▸ **TASK INSTRUCTIONS**
Of the records that follow, copy only the lines from the line containing "Reconstruct this image" to the line containing "LAMP_W = 33.0", both included, exactly as written.

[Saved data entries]
□ □ □
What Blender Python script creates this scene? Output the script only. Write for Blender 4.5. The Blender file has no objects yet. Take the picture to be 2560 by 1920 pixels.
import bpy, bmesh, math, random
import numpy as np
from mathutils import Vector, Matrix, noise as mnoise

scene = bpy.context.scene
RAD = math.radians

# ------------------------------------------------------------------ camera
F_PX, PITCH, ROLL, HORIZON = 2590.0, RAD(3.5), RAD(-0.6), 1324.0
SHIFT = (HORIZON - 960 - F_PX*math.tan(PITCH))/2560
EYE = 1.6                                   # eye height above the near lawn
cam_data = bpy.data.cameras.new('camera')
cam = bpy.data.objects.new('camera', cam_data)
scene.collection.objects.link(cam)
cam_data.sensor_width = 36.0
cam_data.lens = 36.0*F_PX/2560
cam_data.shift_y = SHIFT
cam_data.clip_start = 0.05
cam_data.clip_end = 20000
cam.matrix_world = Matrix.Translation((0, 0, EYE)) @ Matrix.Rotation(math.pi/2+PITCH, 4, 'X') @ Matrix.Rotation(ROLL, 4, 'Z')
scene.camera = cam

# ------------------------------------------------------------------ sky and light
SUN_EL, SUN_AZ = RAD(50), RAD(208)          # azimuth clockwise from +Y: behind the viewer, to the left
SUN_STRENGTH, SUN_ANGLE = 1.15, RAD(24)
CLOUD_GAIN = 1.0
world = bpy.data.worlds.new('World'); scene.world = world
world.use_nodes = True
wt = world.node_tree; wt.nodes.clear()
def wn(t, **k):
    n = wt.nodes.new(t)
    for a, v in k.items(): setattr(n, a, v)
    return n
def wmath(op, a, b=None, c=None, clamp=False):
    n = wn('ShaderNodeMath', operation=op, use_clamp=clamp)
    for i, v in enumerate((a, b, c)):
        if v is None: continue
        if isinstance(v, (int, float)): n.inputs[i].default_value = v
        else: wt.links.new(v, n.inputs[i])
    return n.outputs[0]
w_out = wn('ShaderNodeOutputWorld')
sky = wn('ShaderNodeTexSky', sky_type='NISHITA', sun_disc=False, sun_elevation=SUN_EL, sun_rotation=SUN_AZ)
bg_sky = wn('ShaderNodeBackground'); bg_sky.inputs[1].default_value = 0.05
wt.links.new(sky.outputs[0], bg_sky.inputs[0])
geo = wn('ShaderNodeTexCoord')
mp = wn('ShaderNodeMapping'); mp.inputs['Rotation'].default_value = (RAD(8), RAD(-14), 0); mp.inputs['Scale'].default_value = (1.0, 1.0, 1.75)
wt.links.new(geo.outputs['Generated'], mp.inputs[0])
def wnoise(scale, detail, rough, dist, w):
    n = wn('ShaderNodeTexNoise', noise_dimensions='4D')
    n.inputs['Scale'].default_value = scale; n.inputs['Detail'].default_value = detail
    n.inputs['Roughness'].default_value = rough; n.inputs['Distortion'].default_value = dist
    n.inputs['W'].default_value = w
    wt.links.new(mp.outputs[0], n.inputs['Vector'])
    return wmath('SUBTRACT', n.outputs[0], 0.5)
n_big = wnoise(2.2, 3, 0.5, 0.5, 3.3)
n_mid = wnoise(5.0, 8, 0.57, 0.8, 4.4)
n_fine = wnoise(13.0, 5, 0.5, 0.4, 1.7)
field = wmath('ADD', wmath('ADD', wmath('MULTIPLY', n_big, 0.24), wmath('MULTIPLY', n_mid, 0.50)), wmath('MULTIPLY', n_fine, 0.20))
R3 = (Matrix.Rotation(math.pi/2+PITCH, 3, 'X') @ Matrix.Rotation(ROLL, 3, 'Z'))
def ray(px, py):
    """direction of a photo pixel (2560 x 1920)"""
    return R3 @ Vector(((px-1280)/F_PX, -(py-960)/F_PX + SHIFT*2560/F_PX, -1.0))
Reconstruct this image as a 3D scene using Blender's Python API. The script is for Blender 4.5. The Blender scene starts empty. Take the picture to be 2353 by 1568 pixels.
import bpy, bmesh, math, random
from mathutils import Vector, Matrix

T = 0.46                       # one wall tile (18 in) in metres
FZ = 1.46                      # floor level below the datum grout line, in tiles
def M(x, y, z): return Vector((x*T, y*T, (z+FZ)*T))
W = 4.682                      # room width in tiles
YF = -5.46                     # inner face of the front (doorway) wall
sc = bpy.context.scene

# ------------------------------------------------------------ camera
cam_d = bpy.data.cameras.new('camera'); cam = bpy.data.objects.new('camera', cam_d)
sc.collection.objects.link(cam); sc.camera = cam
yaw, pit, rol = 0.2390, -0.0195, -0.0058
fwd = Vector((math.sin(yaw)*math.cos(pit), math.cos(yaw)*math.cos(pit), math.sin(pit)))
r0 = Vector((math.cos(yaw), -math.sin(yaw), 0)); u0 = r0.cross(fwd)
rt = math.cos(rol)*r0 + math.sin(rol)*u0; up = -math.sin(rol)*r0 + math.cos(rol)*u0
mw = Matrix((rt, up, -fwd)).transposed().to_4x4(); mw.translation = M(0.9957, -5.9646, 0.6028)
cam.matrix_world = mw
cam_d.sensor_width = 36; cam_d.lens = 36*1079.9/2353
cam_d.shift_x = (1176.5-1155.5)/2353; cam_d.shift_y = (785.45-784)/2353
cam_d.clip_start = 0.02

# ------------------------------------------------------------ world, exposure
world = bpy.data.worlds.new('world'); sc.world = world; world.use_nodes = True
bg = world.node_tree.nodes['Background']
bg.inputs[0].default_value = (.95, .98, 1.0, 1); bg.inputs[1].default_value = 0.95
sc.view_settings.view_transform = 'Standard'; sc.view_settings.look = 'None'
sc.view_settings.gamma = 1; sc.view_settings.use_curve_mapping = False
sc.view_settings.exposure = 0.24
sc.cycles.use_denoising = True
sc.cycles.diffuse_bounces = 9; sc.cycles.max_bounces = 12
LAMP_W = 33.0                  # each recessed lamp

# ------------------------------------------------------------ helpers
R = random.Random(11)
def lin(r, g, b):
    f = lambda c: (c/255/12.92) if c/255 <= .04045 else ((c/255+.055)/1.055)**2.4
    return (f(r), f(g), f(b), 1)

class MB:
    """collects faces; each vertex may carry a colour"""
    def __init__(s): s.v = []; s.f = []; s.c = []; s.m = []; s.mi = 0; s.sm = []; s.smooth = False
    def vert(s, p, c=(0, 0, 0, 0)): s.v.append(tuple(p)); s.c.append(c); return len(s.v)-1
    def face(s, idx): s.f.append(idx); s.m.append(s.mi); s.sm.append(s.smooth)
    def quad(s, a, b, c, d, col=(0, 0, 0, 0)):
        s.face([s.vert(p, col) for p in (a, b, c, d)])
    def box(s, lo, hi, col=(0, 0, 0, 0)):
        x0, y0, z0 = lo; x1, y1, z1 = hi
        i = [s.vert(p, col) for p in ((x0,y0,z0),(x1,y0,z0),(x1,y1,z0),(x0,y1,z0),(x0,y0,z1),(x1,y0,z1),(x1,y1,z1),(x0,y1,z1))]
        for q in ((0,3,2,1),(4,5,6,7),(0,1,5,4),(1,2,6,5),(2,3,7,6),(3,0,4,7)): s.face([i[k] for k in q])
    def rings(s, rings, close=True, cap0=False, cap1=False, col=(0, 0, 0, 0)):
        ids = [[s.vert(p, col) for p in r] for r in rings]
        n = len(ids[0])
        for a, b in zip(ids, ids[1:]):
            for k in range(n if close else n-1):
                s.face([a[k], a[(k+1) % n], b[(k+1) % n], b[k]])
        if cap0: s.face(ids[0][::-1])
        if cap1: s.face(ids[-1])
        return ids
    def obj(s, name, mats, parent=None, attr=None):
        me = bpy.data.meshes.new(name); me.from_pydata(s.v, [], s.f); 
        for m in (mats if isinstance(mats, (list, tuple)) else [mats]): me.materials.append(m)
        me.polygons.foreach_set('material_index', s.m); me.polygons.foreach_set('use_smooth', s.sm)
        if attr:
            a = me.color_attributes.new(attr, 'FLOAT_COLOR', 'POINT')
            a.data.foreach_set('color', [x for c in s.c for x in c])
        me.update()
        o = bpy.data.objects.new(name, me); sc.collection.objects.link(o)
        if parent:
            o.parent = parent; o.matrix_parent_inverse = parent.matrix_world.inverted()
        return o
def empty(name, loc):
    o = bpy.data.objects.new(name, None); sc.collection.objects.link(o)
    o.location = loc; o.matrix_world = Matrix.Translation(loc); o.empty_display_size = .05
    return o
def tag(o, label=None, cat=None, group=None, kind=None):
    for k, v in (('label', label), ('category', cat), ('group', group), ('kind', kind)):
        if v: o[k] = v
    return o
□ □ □
▸ **WRITTEN RESPONSE**
Reconstruct this image as a 3D scene using Blender's Python API. The script is for Blender 4.5. The Blender scene starts empty. Take the picture to be 2353 by 1568 pixels.
import bpy, bmesh, math, random
from mathutils import Vector, Matrix

T = 0.46                       # one wall tile (18 in) in metres
FZ = 1.46                      # floor level below the datum grout line, in tiles
def M(x, y, z): return Vector((x*T, y*T, (z+FZ)*T))
W = 4.682                      # room width in tiles
YF = -5.46                     # inner face of the front (doorway) wall
sc = bpy.context.scene

# ------------------------------------------------------------ camera
cam_d = bpy.data.cameras.new('camera'); cam = bpy.data.objects.new('camera', cam_d)
sc.collection.objects.link(cam); sc.camera = cam
yaw, pit, rol = 0.2390, -0.0195, -0.0058
fwd = Vector((math.sin(yaw)*math.cos(pit), math.cos(yaw)*math.cos(pit), math.sin(pit)))
r0 = Vector((math.cos(yaw), -math.sin(yaw), 0)); u0 = r0.cross(fwd)
rt = math.cos(rol)*r0 + math.sin(rol)*u0; up = -math.sin(rol)*r0 + math.cos(rol)*u0
mw = Matrix((rt, up, -fwd)).transposed().to_4x4(); mw.translation = M(0.9957, -5.9646, 0.6028)
cam.matrix_world = mw
cam_d.sensor_width = 36; cam_d.lens = 36*1079.9/2353
cam_d.shift_x = (1176.5-1155.5)/2353; cam_d.shift_y = (785.45-784)/2353
cam_d.clip_start = 0.02

# ------------------------------------------------------------ world, exposure
world = bpy.data.worlds.new('world'); sc.world = world; world.use_nodes = True
bg = world.node_tree.nodes['Background']
bg.inputs[0].default_value = (.95, .98, 1.0, 1); bg.inputs[1].default_value = 0.95
sc.view_settings.view_transform = 'Standard'; sc.view_settings.look = 'None'
sc.view_settings.gamma = 1; sc.view_settings.use_curve_mapping = False
sc.view_settings.exposure = 0.24
sc.cycles.use_denoising = True
sc.cycles.diffuse_bounces = 9; sc.cycles.max_bounces = 12
LAMP_W = 33.0                  # each recessed lamp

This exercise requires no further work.